Thursday, July 14, 2005
SCORCHING BLUE SALT
Yesterday we headed into even hotter heat as we traveled south from Desert Hot Springs to visit the scorching electric-blue mirror of shattered dreams that is the Salton Sea. Beside the 120-degree heat-shimmering road we followed stood a headless giant offering live bait for use in the salty-shored blue water that is 90 degrees warm, 25% saltier than the ocean and getting steadily saltier; you don't swim in it, you swim on it. But no one was swimming there, no one was boating there, no one was there, except us. Until we got to Bombay Beach, to describe which will take much more time than I can grab right now.

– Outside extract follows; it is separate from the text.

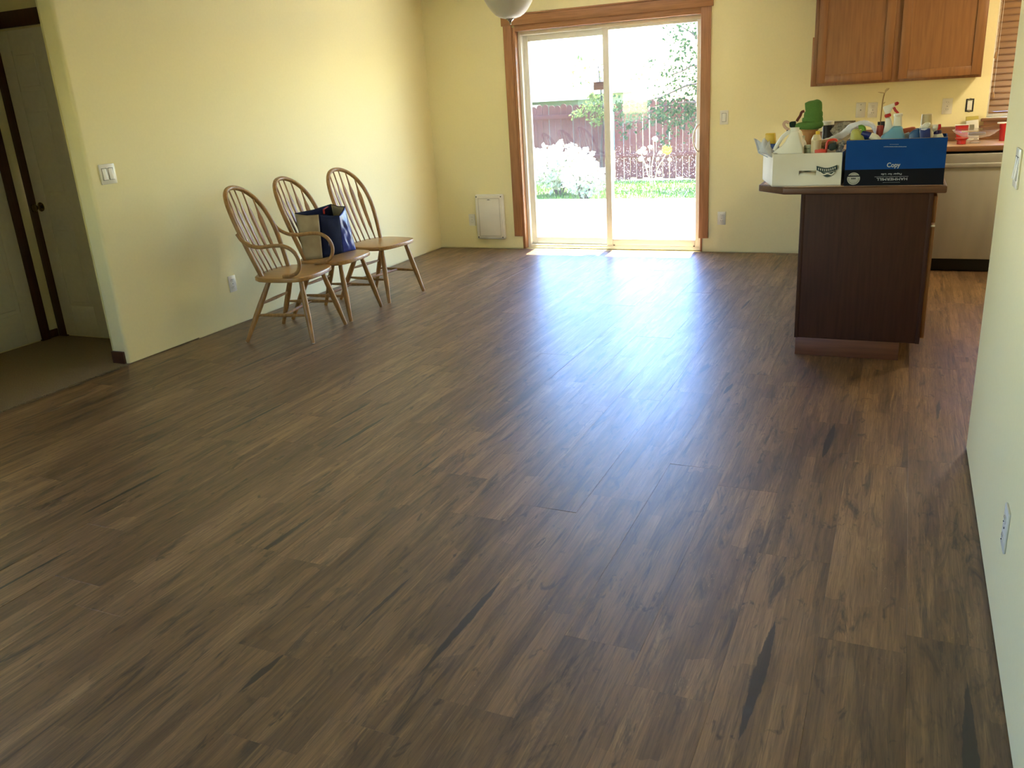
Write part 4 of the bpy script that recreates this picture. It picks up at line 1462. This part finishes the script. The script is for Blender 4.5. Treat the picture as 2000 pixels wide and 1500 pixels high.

Along the Sea stood abandoned and salt-threatened marinas, motels, playgrounds, docks, bait stores, restaurants, hotels and related signage, all from the rocket-finned 50's, when things were looking up, now standing empty, boarded, hollow, peeling, salt-scored, vacancy signs still hanging hopefully, as if everyone had left not long ago and would be back tomorrow to try again, all in the midst of that eye-searing electric blue that makes you squint there in the heat that sucks the moisture right out of your body while you walk around on the salt crust marveling among the bright mod ruins laid out in the shapes life's dreams took before that still blue mirror of the Salton Sea, spread out before the chocolate-colored mountains.
I am burned with the natural beauty of the place, the stark scorch of that majestic backdrop to the forlorn museum of abandoned dreams, that stand waiting in the shimmering blue silence, still bearing all the streamlined optimistic dynamism of the 50's.
I've got to go back there and explore at more length, find the painted mountain, explore Bombay Beach. As my brother said, "If I were a UFO captain, I'd land in Bombay beach."